Ana Patricia Botin on Wednesday was named the new chairman of Spanish bank Santander, replacing her father who died suddenly of a heart attack after nearly 30 years at its helm, AFP reports.
Ana Patricia Botin on Wednesday was named the new chairman of Spanish bank Santander, replacing her father who died suddenly of a heart attack after nearly 30 years at its helm, AFP reports.
Emilio Botin, a controversial figure who had steered the eurozone's biggest bank by capitalisation through Spain's financial crisis, died overnight aged 79, the bank said in a statement.
The appointment of his daughter, who became the first woman to lead a major bank in Britain when she took over as chief executive of Santander UK in 2011, marks the fourth generation of the family to chair the lender.
The board said the Harvard-educated 53-year-old was the "most appropriate person, given her personal and professional qualities, experience, track record in the group and her unanimous recognition, both in Spain and internationally".
Emilio Botin was one of the most powerful men in Spain, where critics branded him a symbol of excesses in the banking system which sparked a ruinous property crash -- although his own bank survived it.
He took over from his father as Santander's executive chairman in 1986 and expanded it, fusing it over time with entities such as Britain's Abbey National and others in Latin America.
Spain's conservative Prime Minister Mariano Rajoy paid tribute to Botin on Wednesday, calling his bank "a great ambassador for brand Spain".
Botin's sudden death, weeks before his 80th birthday on October 1, "was a surprise and a great blow", Rajoy told reporters at parliament.
Business magazine Forbes estimated the fortune of Botin -- whose surname happens to mean "loot" in Spanish -- at 1.1 billion euros ($1.4 billion).
Leading the international expansion of his bank, named after its hometown in northern Spain, Botin would entertain foreign journalists by joking about his strong Spanish accent when he spoke English.
A patron of science and the arts, he enjoyed the smooth image of a neatly-groomed bald executive in his trademark red tie, known to his managers as "El Presidente".
He kept a collection of art and groves of olive trees at Santander's vast headquarters on the outskirts of Madrid and was a keen golfer and fan of Formula One racing.
Embezzlement accusations
Botin was long courted by politicians but drew howls of anger from protesters in the street amid the crisis that led Spain close to financial collapse and rattled the eurozone in 2012.

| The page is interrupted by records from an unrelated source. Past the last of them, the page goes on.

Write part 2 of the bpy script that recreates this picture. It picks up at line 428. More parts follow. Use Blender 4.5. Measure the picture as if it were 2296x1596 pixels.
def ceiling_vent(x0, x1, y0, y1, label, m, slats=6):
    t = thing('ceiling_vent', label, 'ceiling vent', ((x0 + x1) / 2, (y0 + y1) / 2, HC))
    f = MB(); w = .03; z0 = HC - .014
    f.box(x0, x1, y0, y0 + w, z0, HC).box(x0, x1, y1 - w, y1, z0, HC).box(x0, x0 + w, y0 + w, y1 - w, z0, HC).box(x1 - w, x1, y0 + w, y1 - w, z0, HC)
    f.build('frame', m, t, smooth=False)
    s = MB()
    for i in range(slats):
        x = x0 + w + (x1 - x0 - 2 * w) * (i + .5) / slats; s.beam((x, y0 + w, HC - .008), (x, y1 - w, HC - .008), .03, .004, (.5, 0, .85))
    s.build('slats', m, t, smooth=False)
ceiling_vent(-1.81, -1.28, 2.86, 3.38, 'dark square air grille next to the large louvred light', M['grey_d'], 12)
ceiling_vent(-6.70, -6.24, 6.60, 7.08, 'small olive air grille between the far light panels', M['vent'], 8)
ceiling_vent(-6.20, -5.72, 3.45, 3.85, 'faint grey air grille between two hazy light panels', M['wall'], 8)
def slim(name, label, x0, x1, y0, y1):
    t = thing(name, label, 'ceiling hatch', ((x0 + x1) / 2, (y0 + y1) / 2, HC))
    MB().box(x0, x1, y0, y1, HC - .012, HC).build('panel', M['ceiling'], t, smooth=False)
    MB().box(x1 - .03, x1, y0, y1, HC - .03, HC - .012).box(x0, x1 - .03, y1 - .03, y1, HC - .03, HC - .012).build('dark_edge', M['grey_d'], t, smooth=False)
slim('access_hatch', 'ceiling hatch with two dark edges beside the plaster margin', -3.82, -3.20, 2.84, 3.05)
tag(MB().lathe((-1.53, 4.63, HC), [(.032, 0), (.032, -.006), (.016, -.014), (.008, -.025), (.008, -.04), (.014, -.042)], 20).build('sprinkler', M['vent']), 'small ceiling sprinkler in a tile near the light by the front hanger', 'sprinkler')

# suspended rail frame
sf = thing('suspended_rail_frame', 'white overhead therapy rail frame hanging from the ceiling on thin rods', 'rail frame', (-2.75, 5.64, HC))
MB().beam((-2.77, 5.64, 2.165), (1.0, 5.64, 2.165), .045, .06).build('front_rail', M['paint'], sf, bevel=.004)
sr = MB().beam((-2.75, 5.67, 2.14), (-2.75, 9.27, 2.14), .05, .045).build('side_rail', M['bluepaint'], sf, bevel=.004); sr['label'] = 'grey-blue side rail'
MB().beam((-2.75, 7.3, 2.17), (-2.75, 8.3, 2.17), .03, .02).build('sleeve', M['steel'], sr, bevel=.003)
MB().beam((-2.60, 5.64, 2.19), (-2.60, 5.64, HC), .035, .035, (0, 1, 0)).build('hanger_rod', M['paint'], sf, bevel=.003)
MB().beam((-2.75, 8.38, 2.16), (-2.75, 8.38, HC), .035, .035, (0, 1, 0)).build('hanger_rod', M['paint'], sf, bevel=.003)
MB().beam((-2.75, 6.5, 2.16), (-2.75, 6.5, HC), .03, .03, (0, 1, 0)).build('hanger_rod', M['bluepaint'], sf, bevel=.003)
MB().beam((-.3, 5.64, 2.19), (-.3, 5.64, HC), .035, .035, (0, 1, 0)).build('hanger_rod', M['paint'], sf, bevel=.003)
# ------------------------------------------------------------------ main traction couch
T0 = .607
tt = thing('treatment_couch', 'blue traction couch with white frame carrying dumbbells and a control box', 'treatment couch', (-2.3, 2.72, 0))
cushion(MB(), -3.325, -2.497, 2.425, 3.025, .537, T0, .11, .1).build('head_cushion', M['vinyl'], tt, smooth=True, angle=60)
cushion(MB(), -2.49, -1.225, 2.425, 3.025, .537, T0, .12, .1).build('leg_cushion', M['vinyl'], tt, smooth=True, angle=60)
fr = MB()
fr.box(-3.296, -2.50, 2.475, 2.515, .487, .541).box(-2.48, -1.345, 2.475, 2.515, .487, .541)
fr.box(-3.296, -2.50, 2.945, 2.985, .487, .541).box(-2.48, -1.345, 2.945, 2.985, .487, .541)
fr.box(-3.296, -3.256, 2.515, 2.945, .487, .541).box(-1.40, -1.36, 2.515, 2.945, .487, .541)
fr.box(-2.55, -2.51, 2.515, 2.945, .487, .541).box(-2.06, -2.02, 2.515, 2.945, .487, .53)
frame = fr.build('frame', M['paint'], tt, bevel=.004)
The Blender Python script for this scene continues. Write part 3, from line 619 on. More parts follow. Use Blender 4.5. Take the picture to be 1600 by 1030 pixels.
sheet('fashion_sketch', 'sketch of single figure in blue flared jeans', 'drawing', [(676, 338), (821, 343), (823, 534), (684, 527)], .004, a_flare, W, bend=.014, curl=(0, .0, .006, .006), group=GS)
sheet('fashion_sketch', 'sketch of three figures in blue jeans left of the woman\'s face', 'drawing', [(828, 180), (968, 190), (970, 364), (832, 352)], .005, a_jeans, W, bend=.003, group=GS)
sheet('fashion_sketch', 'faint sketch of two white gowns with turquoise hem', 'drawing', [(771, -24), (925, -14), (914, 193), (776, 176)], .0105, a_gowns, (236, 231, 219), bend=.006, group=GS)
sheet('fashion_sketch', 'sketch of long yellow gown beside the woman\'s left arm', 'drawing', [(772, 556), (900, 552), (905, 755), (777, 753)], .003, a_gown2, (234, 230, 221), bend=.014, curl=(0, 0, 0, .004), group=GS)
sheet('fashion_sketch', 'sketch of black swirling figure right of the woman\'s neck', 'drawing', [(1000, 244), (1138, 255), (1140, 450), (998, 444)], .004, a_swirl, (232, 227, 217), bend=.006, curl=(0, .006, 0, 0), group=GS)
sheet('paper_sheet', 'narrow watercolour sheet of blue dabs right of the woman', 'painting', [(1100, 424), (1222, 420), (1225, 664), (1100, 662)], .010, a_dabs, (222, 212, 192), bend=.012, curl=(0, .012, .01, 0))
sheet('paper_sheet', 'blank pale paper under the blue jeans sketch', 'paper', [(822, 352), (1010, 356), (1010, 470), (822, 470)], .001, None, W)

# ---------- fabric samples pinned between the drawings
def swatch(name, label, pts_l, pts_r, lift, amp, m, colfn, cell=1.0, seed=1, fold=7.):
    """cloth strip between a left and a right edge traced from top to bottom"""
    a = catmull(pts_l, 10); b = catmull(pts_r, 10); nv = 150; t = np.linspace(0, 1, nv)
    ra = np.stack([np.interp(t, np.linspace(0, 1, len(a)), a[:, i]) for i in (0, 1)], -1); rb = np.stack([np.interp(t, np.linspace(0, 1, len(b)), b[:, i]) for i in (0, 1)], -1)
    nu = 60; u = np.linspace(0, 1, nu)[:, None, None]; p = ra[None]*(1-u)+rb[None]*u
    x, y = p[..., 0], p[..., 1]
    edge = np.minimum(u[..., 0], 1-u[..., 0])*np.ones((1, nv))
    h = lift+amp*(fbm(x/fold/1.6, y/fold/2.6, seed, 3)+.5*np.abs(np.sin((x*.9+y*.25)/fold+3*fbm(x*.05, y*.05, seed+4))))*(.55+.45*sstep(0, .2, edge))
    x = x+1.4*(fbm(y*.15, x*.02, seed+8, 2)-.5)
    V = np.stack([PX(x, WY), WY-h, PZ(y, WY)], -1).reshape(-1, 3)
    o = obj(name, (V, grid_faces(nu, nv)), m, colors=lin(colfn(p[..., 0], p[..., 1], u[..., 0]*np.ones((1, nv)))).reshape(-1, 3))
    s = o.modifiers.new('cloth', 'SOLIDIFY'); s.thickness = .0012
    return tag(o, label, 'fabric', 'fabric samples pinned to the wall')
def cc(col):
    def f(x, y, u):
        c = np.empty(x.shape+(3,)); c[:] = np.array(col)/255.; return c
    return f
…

"Botin, the party's over!" demonstrators would yell, as the country's finance sector slid towards a 41-billion-euro ($53 billion) bailout by its eurozone partners.
The biggest bank by market capitalisation in the eurozone currently valued at 91.6 billion euros, Santander itself survived the crisis, but Botin's image suffered.
In 2013 he was summoned to court to testify over Santander's role in the stock market launch of Bankia -- the group whose spectacular collapse and emergency nationalisation precipitated the bailout.
Previously, he had been cleared in 2005 of embezzlement accusations and in 2012 of alleged tax fraud.
The collapse of the property market plunged Spain into a deep economic crisis from which it is only now recovering at the cost of deep reforms, with millions out of work.
The bank said in a statement on Wednesday that Botin had died overnight, with a bank spokesman confirming separately that it was due to a heart attack.
"I hope that the things remaining to be settled will be settled as quickly as possible and that the bank will continue to be a great ambassador for brand Spain and will carry on acting as a great financial entity for these times," Rajoy said.
Santander's shares fell 0.65 percent to end the day at 7.70 euros on the Madrid stock exchange on Wednesday, compared to a 0.13 percent drop in Ibex-35 index of leading shares.